Betrayed – Call of Duty: Modern Warfare 2
The character of Ghost is considered by many to be one of the best in the Call of Duty series, which made the manner of his death all the more jarring. As Ghost and Roach make their way to the plane they think is there to exfiltrate them from the field, General Shepherd emerges, and asks if they recovered the “DSM.” When they answer in the affirmative, he blows them both away. That moment of realization that Shepherd had been working with the bad guys all along is a huge sucker punch, and Infinity Ward uses it to send players in to the final missions ready for their revenge.
All Ghillied Up – Call of Duty 4: Modern Warfare
Getting into position in the All Ghillied Up mission is easily one of my favorite moments in the Call of Duty series. It’s just so at odds with what you expect. Instead of big explosions and set pieces, you’re forced to creed and sneak around, avoiding combat and only attacking when the odds are squarely in your favor. Creeping through the grass and avoiding the soldiers walking by only a few feet away is a great moment, and nailing a long-range sniper shot in the radiation-covered Chernobyl wasteland is a great way to cap it off.

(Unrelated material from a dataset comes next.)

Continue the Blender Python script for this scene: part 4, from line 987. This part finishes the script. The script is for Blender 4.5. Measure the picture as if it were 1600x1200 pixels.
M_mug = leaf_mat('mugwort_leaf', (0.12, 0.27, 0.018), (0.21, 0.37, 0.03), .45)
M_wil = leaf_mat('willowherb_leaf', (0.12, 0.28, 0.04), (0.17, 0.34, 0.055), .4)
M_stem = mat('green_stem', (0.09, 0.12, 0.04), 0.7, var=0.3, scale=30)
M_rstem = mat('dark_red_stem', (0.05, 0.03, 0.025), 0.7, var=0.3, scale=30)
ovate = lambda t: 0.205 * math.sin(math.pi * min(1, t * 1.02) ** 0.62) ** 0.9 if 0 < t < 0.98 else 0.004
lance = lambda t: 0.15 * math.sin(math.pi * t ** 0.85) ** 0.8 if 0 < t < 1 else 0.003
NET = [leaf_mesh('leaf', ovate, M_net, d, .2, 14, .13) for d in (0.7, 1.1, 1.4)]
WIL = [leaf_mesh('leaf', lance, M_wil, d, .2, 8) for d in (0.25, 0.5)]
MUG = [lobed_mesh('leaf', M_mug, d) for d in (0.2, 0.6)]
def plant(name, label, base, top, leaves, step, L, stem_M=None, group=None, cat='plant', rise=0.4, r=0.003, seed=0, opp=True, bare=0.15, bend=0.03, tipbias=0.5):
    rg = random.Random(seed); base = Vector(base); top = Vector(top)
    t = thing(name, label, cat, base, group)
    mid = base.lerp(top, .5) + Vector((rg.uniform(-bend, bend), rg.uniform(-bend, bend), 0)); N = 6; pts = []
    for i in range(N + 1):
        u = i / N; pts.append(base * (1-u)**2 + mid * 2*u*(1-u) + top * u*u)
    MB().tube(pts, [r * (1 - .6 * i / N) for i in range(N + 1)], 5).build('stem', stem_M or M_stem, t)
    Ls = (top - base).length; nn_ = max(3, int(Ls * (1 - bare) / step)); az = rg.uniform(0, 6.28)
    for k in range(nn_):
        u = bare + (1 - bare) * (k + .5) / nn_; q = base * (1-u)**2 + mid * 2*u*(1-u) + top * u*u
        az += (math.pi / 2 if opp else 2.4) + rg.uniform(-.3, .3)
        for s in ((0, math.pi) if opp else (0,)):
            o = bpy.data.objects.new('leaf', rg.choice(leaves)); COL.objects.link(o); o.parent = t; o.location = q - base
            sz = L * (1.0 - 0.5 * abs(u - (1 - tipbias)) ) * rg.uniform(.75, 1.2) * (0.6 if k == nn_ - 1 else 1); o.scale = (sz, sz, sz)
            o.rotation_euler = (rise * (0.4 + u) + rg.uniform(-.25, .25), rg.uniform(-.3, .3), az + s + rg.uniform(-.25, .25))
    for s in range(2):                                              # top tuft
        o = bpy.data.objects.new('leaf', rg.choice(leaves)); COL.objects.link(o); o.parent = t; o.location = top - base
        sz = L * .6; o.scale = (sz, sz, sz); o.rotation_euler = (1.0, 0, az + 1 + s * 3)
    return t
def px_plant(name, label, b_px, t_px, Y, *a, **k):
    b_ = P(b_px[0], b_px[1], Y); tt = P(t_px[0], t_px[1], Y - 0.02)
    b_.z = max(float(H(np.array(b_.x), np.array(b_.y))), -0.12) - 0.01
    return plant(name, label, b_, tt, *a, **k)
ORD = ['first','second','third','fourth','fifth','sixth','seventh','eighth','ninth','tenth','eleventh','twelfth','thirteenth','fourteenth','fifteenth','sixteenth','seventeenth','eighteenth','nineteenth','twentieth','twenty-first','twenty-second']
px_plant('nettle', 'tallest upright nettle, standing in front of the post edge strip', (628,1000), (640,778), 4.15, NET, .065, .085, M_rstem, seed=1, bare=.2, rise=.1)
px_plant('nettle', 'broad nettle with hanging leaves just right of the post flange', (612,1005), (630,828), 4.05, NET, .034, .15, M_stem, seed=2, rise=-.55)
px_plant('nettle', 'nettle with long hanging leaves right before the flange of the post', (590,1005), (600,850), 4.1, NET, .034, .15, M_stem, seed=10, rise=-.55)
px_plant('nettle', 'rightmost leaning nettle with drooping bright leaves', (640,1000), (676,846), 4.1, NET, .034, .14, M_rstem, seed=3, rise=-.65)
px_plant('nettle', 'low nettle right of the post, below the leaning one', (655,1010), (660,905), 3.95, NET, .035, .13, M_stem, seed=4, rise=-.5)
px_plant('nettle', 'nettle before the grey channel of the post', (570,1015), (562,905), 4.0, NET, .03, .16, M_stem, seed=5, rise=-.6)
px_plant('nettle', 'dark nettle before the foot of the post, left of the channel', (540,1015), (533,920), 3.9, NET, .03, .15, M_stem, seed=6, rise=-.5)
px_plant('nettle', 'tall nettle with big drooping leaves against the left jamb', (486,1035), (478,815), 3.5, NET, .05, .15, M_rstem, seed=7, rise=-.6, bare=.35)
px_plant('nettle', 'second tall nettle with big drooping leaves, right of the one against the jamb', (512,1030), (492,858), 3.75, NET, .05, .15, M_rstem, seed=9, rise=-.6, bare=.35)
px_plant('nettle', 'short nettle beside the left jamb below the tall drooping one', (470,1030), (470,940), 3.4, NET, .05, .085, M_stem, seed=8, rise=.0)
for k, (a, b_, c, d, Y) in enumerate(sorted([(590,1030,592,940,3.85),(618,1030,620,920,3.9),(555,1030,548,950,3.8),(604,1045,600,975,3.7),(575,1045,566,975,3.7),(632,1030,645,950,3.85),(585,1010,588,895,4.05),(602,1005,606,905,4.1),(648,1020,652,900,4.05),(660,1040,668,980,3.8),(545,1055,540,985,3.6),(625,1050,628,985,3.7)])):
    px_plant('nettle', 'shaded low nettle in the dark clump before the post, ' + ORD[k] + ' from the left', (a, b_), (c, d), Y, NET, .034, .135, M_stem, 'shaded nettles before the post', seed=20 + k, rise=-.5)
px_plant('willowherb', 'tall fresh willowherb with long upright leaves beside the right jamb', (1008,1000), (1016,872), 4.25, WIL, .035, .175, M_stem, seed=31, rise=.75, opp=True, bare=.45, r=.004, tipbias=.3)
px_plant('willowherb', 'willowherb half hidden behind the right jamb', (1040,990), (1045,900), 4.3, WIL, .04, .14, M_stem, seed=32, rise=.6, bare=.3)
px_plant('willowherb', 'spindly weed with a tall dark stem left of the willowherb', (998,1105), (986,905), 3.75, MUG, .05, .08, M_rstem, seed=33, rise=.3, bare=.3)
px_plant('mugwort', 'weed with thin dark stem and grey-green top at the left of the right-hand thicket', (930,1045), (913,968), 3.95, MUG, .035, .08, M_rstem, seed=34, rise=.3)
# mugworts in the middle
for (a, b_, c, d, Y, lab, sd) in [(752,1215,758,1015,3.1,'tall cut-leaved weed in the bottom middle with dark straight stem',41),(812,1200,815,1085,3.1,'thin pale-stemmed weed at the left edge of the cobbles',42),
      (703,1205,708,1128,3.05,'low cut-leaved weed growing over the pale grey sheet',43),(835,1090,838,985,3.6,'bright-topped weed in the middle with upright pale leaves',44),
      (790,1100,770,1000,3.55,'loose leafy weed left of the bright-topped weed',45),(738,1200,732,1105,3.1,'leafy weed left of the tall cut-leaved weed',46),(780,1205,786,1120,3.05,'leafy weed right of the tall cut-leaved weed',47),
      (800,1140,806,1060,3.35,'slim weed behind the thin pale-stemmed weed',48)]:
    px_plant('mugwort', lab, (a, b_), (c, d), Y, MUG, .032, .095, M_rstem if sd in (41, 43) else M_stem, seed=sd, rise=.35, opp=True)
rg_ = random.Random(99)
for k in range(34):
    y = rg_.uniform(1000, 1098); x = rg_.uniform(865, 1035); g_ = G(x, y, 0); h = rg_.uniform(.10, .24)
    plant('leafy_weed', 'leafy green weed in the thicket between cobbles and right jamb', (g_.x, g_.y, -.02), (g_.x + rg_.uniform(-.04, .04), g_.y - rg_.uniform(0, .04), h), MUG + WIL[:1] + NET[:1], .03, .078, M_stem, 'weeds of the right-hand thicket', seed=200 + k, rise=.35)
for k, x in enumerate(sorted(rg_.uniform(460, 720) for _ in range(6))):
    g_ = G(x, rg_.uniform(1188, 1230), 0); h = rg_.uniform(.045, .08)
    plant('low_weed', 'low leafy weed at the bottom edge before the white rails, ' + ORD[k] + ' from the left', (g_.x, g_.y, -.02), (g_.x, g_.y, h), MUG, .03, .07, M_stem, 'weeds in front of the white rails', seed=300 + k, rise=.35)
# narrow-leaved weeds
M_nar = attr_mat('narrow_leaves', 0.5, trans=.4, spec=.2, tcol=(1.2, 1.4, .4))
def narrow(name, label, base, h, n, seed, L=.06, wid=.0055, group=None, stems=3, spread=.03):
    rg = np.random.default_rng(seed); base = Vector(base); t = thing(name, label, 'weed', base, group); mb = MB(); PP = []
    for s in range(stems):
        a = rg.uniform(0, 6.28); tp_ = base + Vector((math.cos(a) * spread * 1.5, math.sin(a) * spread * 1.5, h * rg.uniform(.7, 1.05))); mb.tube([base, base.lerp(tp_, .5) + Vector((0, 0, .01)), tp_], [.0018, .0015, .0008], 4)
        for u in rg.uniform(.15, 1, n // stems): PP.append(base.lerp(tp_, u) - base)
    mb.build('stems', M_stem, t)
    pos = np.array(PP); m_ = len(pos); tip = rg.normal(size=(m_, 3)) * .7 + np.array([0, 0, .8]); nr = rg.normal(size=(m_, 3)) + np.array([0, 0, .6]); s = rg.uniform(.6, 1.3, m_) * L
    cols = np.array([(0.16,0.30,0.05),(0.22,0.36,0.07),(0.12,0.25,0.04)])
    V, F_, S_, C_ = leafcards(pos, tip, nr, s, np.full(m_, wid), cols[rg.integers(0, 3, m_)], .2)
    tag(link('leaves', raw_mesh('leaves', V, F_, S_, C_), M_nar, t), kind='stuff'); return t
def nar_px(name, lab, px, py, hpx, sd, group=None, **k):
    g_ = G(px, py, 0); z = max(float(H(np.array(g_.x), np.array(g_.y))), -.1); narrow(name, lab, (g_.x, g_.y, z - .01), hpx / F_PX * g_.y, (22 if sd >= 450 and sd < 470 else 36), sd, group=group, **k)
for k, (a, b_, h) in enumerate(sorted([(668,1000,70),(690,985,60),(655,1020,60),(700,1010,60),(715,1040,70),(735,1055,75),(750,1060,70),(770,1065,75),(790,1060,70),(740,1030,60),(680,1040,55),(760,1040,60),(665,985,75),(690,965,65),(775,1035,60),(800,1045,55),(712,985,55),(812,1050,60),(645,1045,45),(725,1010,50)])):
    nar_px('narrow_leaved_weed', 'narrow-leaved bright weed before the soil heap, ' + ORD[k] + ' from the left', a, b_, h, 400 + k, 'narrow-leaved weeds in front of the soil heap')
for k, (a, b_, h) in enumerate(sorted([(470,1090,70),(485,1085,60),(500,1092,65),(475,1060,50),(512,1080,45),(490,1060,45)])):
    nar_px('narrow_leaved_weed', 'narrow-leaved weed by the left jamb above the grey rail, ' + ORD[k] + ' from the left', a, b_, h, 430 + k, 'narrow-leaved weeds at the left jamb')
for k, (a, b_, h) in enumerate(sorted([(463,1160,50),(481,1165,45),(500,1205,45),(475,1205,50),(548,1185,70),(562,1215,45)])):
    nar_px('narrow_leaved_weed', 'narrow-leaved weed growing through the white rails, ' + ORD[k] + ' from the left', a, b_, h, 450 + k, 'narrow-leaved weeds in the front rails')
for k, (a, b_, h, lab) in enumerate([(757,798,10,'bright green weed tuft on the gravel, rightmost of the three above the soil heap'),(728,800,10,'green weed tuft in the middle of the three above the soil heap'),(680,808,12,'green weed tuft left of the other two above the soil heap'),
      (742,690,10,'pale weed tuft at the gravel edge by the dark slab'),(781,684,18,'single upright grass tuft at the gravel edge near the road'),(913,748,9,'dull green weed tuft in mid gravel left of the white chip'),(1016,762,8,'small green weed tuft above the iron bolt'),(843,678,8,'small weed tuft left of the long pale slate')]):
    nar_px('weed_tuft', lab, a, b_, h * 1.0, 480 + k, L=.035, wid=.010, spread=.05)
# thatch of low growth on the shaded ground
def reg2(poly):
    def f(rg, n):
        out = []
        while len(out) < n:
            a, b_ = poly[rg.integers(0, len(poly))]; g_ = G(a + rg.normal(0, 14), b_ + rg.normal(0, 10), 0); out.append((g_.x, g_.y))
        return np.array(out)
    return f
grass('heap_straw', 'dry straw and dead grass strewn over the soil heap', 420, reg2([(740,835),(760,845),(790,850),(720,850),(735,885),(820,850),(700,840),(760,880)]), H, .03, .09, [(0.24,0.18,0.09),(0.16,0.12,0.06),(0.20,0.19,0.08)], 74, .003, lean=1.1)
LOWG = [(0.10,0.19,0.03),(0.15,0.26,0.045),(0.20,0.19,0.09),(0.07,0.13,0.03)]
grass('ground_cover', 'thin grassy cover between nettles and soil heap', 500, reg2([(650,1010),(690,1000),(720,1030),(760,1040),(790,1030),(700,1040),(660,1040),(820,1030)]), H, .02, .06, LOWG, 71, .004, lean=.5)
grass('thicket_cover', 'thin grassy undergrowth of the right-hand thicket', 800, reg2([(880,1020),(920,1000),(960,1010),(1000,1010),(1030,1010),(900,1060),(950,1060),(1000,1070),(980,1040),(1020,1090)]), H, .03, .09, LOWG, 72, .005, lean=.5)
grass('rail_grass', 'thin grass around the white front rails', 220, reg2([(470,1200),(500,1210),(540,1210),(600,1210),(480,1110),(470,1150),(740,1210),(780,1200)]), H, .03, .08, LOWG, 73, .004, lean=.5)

Nuked – Call of Duty 4: Modern Warfare
Few video game moments have been talked about more than Call of Duty 4’s Aftermath mission. After trying to escape the target area of a nuclear device, you see the fireball and come to in a chopper that has crashed. As you stumble around, the devastation is clear. Sgt. Jackson doesn’t make it very far before succumbing himself, and the inevitably of the situation is stunning. It’s a moment that doesn’t fade as quickly as the screen does.
Stalingrad – Call of Duty
Sure, it’s not historically accurate, but the first mission of Call of Duty’s Soviet campaign is still awesome. Riding the boat across the Volga, running up the hill under enemy fire, and finally acquiring a weapon are all great moments, and even though it’s based more on the movie Enemy at the Gates than real life, you still feel like maybe it could have happened just like that. The worst part was that no matter how hard you tried, they’d never give you a rifle. Just 5 rounds of ammo, comrade.